Dataset entries

• • • • • • •

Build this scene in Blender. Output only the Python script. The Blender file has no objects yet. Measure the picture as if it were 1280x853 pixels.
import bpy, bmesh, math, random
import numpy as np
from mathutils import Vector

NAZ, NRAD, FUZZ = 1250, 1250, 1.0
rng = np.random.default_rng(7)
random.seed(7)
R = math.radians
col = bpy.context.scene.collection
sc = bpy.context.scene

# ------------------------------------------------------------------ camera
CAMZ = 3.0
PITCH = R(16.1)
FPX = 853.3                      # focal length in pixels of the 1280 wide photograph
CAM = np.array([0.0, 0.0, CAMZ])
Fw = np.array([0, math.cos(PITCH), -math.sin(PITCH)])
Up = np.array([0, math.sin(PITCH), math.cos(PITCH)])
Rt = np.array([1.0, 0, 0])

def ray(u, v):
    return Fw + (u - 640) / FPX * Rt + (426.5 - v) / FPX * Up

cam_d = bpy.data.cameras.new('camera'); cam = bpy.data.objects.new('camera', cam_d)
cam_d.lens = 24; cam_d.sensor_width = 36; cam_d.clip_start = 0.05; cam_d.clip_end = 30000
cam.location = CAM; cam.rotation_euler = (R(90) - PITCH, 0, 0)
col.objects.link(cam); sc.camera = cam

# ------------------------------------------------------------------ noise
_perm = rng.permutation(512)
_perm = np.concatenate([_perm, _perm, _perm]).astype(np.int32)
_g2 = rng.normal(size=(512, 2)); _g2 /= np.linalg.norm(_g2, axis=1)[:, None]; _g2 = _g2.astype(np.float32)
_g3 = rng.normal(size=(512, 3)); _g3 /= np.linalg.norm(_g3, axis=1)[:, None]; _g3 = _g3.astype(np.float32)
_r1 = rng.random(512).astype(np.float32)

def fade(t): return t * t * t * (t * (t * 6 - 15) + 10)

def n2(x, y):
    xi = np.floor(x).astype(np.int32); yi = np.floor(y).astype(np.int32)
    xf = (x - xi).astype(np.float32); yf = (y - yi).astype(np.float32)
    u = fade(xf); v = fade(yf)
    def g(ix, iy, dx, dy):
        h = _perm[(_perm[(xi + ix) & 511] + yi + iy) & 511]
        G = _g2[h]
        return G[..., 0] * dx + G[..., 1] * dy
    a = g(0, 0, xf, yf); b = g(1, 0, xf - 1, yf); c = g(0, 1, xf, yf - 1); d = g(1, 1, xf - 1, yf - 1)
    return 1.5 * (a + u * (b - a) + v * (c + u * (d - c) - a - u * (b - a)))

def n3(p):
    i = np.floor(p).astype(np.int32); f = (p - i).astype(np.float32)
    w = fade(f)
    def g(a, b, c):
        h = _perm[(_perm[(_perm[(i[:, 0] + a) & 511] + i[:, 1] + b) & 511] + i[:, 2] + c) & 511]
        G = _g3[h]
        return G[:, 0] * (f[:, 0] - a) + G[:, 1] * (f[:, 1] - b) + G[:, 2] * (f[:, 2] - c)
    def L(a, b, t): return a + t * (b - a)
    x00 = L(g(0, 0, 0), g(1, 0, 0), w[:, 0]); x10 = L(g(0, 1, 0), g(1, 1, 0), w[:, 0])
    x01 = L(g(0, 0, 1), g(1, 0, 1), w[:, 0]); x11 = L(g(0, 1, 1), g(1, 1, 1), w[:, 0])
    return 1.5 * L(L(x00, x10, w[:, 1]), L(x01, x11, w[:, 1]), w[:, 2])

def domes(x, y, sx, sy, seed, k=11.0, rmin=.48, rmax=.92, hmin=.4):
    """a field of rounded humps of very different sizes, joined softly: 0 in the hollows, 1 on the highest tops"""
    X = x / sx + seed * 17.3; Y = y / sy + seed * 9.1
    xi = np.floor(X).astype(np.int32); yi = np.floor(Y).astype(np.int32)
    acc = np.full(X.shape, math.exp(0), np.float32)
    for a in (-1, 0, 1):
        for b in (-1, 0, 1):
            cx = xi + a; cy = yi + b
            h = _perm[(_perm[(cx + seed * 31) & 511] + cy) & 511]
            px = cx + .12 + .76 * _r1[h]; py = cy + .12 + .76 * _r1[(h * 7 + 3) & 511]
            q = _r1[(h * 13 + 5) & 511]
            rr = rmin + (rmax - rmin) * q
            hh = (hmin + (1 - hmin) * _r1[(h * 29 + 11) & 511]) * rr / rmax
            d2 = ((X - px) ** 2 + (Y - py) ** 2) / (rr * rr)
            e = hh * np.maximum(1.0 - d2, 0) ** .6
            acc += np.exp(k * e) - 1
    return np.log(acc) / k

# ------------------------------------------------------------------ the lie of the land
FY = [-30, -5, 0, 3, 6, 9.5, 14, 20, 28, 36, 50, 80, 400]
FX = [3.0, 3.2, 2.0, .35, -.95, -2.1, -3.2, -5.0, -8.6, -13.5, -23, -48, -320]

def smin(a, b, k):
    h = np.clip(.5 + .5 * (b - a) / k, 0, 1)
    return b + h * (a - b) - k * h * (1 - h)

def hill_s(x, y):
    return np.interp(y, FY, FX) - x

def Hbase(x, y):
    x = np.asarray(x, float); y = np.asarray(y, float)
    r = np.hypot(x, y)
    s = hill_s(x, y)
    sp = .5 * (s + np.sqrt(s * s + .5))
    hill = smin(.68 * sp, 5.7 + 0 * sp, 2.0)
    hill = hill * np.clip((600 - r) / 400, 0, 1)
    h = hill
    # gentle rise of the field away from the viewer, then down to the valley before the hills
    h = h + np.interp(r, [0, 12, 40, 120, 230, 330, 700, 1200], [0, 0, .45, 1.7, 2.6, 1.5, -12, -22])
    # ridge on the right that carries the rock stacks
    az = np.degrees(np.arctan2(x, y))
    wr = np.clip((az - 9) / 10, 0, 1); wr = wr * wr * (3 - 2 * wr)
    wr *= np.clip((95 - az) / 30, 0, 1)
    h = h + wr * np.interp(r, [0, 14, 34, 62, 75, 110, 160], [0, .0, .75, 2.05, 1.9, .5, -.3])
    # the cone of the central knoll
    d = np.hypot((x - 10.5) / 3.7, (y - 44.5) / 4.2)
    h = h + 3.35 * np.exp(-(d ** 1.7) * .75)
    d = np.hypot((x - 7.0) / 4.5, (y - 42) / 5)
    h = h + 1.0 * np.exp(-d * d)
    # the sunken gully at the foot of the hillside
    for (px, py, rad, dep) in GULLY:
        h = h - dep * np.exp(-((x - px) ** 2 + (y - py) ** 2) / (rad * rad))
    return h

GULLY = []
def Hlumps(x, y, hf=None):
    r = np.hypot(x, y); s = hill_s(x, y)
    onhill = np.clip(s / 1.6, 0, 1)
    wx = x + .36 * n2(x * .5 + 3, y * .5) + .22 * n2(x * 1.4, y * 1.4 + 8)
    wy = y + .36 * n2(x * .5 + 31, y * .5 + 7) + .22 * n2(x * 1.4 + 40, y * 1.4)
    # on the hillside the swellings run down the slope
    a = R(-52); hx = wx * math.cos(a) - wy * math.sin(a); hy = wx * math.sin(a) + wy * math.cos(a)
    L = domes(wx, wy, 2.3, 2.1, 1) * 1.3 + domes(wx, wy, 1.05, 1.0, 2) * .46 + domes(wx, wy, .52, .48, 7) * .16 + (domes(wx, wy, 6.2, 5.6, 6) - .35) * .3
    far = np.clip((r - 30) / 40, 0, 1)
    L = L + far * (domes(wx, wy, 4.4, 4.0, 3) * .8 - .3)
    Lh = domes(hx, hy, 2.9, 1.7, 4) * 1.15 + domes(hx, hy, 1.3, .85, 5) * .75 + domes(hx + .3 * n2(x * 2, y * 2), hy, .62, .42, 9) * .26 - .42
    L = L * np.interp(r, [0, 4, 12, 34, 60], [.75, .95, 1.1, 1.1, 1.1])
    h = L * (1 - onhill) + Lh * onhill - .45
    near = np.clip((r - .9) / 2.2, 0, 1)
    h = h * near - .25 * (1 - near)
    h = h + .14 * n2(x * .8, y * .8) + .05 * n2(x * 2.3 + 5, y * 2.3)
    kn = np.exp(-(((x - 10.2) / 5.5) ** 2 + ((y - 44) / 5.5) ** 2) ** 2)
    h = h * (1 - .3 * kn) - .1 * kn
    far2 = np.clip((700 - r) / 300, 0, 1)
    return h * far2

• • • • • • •

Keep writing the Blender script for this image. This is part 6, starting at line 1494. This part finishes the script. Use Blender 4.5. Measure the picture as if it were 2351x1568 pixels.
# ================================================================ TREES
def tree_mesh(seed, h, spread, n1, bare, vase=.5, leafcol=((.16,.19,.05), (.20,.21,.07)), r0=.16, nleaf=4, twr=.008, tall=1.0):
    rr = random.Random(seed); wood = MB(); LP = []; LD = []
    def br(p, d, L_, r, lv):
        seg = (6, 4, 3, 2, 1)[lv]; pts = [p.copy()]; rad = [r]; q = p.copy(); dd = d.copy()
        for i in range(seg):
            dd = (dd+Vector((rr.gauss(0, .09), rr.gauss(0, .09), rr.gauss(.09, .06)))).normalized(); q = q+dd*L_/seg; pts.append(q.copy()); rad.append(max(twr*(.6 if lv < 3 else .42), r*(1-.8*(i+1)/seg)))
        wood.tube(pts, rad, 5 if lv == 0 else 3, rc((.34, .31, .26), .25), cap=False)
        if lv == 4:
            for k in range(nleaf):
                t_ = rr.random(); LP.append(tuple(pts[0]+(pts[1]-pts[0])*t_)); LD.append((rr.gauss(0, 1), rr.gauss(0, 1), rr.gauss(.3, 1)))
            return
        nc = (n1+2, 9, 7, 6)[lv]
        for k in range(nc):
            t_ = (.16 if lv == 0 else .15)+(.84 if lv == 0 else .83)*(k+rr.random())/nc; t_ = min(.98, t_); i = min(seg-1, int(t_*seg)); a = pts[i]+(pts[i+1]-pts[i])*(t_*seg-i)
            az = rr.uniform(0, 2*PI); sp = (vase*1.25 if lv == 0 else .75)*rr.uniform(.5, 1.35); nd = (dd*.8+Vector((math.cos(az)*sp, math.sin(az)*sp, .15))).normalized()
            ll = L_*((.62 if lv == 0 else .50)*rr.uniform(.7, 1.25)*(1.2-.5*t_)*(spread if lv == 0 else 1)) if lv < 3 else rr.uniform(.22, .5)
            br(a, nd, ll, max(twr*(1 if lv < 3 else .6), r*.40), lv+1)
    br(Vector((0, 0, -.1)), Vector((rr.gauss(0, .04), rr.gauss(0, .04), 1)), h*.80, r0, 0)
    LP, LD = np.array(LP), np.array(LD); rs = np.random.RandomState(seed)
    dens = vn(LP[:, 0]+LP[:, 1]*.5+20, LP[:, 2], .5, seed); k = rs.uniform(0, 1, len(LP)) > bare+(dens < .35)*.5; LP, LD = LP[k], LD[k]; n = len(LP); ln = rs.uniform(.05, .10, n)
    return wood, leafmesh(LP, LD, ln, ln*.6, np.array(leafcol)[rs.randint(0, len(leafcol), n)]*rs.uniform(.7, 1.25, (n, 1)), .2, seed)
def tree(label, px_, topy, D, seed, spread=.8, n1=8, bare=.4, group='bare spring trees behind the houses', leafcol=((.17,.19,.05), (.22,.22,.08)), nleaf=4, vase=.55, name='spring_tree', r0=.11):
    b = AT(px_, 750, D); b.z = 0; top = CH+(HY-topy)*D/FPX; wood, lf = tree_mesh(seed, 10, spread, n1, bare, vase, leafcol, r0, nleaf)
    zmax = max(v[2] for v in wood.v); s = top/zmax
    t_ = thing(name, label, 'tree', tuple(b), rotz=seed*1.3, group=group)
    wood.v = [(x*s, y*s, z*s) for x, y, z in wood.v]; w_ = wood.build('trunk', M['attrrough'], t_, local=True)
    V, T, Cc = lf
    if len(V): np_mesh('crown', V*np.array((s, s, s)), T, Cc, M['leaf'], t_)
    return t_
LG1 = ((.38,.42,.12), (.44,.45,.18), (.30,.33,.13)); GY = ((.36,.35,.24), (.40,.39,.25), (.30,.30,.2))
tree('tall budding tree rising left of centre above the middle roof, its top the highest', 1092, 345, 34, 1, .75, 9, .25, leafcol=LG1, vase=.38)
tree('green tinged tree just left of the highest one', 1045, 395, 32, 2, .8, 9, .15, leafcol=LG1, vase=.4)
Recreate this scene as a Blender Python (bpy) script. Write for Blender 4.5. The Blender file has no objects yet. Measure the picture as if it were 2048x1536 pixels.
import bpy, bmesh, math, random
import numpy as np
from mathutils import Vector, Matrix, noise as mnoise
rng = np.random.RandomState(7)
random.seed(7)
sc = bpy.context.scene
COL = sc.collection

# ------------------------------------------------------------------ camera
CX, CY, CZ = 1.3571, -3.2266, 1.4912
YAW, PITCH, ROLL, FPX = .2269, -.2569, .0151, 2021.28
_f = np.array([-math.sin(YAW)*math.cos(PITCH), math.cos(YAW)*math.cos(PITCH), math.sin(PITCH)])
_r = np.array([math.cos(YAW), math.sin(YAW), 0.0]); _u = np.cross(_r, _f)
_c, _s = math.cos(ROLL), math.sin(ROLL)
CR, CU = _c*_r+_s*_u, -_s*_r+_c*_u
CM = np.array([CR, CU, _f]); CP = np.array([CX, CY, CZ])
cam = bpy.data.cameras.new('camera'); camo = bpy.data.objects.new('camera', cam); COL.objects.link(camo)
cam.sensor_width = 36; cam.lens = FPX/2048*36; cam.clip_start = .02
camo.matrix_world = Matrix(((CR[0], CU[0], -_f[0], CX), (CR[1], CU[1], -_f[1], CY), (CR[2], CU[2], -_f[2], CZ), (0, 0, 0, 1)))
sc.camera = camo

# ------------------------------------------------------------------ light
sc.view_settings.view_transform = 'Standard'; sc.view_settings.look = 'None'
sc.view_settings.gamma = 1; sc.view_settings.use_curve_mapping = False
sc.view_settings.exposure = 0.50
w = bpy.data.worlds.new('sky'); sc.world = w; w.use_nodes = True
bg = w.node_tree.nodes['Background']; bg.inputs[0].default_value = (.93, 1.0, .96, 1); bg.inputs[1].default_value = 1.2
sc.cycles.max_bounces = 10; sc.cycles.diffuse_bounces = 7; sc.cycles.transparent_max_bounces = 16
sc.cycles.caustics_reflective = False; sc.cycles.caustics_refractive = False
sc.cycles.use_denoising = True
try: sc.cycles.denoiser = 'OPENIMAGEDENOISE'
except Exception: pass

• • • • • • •

» **Short exercise**
Return every line in the listing that contains the word "scene".

» **Response to the task**
Build this scene in Blender. Output only the Python script. The Blender file has no objects yet. Measure the picture as if it were 1280x853 pixels.
col = bpy.context.scene.collection
sc = bpy.context.scene
Recreate this scene as a Blender Python (bpy) script. Write for Blender 4.5. The Blender file has no objects yet. Measure the picture as if it were 2048x1536 pixels.
sc = bpy.context.scene